A “letter to the editor” appearing in the Times on Oct. 2, signed by Dan O’Hanlon of Fullerton (likely the man bearing that moniker who was a leading real estate and insurance agent in the city, and father of a priest). Aimed at discounting the notion that Catholics would be voting en masse for Smith simply because he was Catholic, the letter says:

“Gov. Smith is, without doubt, at the present time, the most talked-of Catholic in the United States; needless to say he is not a Republican. Joseph Scott is, also without doubt, one of the best-known Catholics in California. He is nationally known in Republican circles….

“…Joseph Scott is doing all he can for Herbert Hoover.”

Scott traveled across the nation campaigning for Hoover.

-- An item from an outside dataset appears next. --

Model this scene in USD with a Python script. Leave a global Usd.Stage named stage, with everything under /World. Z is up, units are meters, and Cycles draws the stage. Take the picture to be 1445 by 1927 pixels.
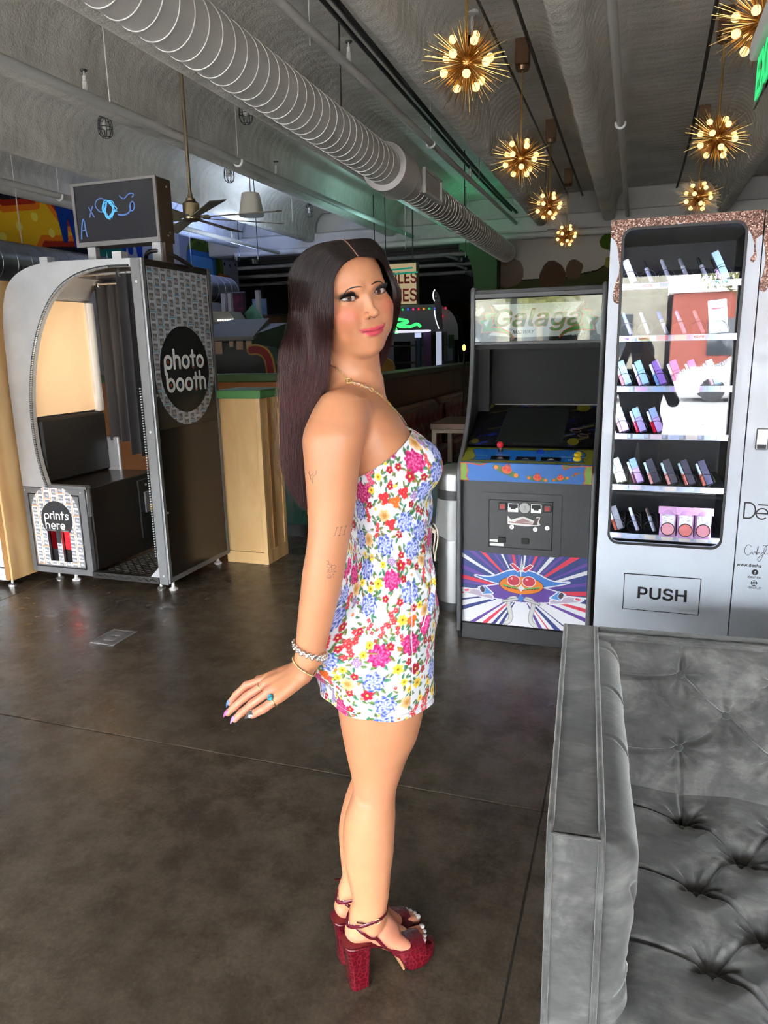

“There is now on the stump for Hoover one of the most distinguished Roman Catholic laymen in the country, Joseph Scott, of Los Angeles…,” an article in the Oct. 22 issue of the Waterloo (Iowa) Evening Courier says. “He came east recently at Hoover’s invitation and accompanied the Republican nominee to Massachusetts last week. Scott is now appearing in New England for the Republican presidential ticket, and before election time will be heard in the middlewest, including Chicago.”

Scott was scheduled to speak in Appleton, Wisc. on the night of Oct. 23. The Oct. 20 edition of a local newspaper, the Post-Crescent, says:

His subject will be Hoover, Smith, the Catholic Church and the Presidency.

Mr. Scott is dean of the law school of Loyola University, at Los Angeles, and a member of the board of regents of that Institution. He has received the Laetare Medal from the University of Notre Dame [for outstanding service by a layperson to the Catholic Church]….

Pope Benedict IV appointed him Knight of the Order of St. Gregory.

Only a few months ago, the present Pope, Pius XI, elevated him to a Knight Commander of that order, with a diplomatic star.

An Oct. 24 dispatch from United Press says that 2,000 persons showed up for Scott’s oration, but something went wrong, and someone else filled in.